**PROBLEM REQUIREMENTS:** Write out the complete material exactly as it stands.

**COLLECTED DATA:**
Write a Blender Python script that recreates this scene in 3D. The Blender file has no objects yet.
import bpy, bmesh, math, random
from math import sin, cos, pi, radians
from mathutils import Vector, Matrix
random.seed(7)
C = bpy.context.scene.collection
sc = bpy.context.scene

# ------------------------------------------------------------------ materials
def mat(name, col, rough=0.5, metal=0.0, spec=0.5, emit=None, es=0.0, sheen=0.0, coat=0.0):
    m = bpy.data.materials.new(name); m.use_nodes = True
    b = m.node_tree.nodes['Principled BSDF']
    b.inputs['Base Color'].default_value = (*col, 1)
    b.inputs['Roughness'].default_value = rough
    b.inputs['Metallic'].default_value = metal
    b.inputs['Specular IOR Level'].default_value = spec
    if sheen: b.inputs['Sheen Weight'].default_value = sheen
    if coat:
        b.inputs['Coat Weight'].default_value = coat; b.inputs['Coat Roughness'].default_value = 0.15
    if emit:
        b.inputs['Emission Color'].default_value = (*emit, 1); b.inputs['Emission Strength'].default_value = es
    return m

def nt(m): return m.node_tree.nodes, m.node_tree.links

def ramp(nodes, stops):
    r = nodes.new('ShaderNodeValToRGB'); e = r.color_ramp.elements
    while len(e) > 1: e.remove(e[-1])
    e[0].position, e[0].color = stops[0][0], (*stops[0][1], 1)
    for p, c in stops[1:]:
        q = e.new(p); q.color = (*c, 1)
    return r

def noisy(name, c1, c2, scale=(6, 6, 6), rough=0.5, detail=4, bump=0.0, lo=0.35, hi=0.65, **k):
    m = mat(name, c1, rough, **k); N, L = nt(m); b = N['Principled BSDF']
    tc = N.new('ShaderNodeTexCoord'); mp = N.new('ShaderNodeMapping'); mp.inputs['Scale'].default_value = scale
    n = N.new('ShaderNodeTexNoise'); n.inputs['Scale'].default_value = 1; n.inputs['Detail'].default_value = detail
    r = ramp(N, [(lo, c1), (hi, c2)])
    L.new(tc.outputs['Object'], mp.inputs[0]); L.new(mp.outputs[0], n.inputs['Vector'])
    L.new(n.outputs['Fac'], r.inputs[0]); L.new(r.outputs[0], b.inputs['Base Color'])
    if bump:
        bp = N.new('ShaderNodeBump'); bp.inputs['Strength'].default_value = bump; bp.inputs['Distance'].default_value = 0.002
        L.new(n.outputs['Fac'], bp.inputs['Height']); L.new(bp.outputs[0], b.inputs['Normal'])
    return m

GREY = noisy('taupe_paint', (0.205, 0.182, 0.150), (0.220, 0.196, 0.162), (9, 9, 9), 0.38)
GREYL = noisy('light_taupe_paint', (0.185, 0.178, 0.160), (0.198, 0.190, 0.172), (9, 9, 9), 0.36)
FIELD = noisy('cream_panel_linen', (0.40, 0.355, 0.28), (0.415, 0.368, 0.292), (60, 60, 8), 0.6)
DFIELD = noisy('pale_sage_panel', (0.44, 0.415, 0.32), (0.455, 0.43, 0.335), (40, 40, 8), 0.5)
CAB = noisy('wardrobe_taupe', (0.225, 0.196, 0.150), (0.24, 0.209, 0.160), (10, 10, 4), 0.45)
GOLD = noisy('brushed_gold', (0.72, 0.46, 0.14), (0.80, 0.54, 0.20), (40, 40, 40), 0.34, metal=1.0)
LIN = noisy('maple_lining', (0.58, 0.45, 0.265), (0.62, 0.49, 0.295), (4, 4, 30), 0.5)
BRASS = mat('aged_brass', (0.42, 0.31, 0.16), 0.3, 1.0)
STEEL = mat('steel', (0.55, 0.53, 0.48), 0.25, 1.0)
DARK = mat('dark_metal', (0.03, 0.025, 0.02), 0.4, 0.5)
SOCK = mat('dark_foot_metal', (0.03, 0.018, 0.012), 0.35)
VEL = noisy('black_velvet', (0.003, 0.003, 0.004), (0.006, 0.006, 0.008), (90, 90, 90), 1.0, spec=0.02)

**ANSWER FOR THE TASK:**
Write a Blender Python script that recreates this scene in 3D. The Blender file has no objects yet.
import bpy, bmesh, math, random
from math import sin, cos, pi, radians
from mathutils import Vector, Matrix
random.seed(7)
C = bpy.context.scene.collection
sc = bpy.context.scene

# ------------------------------------------------------------------ materials
def mat(name, col, rough=0.5, metal=0.0, spec=0.5, emit=None, es=0.0, sheen=0.0, coat=0.0):
    m = bpy.data.materials.new(name); m.use_nodes = True
    b = m.node_tree.nodes['Principled BSDF']
    b.inputs['Base Color'].default_value = (*col, 1)
    b.inputs['Roughness'].default_value = rough
    b.inputs['Metallic'].default_value = metal
    b.inputs['Specular IOR Level'].default_value = spec
    if sheen: b.inputs['Sheen Weight'].default_value = sheen
    if coat:
        b.inputs['Coat Weight'].default_value = coat; b.inputs['Coat Roughness'].default_value = 0.15
    if emit:
        b.inputs['Emission Color'].default_value = (*emit, 1); b.inputs['Emission Strength'].default_value = es
    return m

def nt(m): return m.node_tree.nodes, m.node_tree.links

def ramp(nodes, stops):
    r = nodes.new('ShaderNodeValToRGB'); e = r.color_ramp.elements
    while len(e) > 1: e.remove(e[-1])
    e[0].position, e[0].color = stops[0][0], (*stops[0][1], 1)
    for p, c in stops[1:]:
        q = e.new(p); q.color = (*c, 1)
    return r

def noisy(name, c1, c2, scale=(6, 6, 6), rough=0.5, detail=4, bump=0.0, lo=0.35, hi=0.65, **k):
    m = mat(name, c1, rough, **k); N, L = nt(m); b = N['Principled BSDF']
    tc = N.new('ShaderNodeTexCoord'); mp = N.new('ShaderNodeMapping'); mp.inputs['Scale'].default_value = scale
    n = N.new('ShaderNodeTexNoise'); n.inputs['Scale'].default_value = 1; n.inputs['Detail'].default_value = detail
    r = ramp(N, [(lo, c1), (hi, c2)])
    L.new(tc.outputs['Object'], mp.inputs[0]); L.new(mp.outputs[0], n.inputs['Vector'])
    L.new(n.outputs['Fac'], r.inputs[0]); L.new(r.outputs[0], b.inputs['Base Color'])
    if bump:
        bp = N.new('ShaderNodeBump'); bp.inputs['Strength'].default_value = bump; bp.inputs['Distance'].default_value = 0.002
        L.new(n.outputs['Fac'], bp.inputs['Height']); L.new(bp.outputs[0], b.inputs['Normal'])
    return m

GREY = noisy('taupe_paint', (0.205, 0.182, 0.150), (0.220, 0.196, 0.162), (9, 9, 9), 0.38)
GREYL = noisy('light_taupe_paint', (0.185, 0.178, 0.160), (0.198, 0.190, 0.172), (9, 9, 9), 0.36)
FIELD = noisy('cream_panel_linen', (0.40, 0.355, 0.28), (0.415, 0.368, 0.292), (60, 60, 8), 0.6)
DFIELD = noisy('pale_sage_panel', (0.44, 0.415, 0.32), (0.455, 0.43, 0.335), (40, 40, 8), 0.5)
CAB = noisy('wardrobe_taupe', (0.225, 0.196, 0.150), (0.24, 0.209, 0.160), (10, 10, 4), 0.45)
GOLD = noisy('brushed_gold', (0.72, 0.46, 0.14), (0.80, 0.54, 0.20), (40, 40, 40), 0.34, metal=1.0)
LIN = noisy('maple_lining', (0.58, 0.45, 0.265), (0.62, 0.49, 0.295), (4, 4, 30), 0.5)
BRASS = mat('aged_brass', (0.42, 0.31, 0.16), 0.3, 1.0)
STEEL = mat('steel', (0.55, 0.53, 0.48), 0.25, 1.0)
DARK = mat('dark_metal', (0.03, 0.025, 0.02), 0.4, 0.5)
SOCK = mat('dark_foot_metal', (0.03, 0.018, 0.012), 0.35)
VEL = noisy('black_velvet', (0.003, 0.003, 0.004), (0.006, 0.006, 0.008), (90, 90, 90), 1.0, spec=0.02)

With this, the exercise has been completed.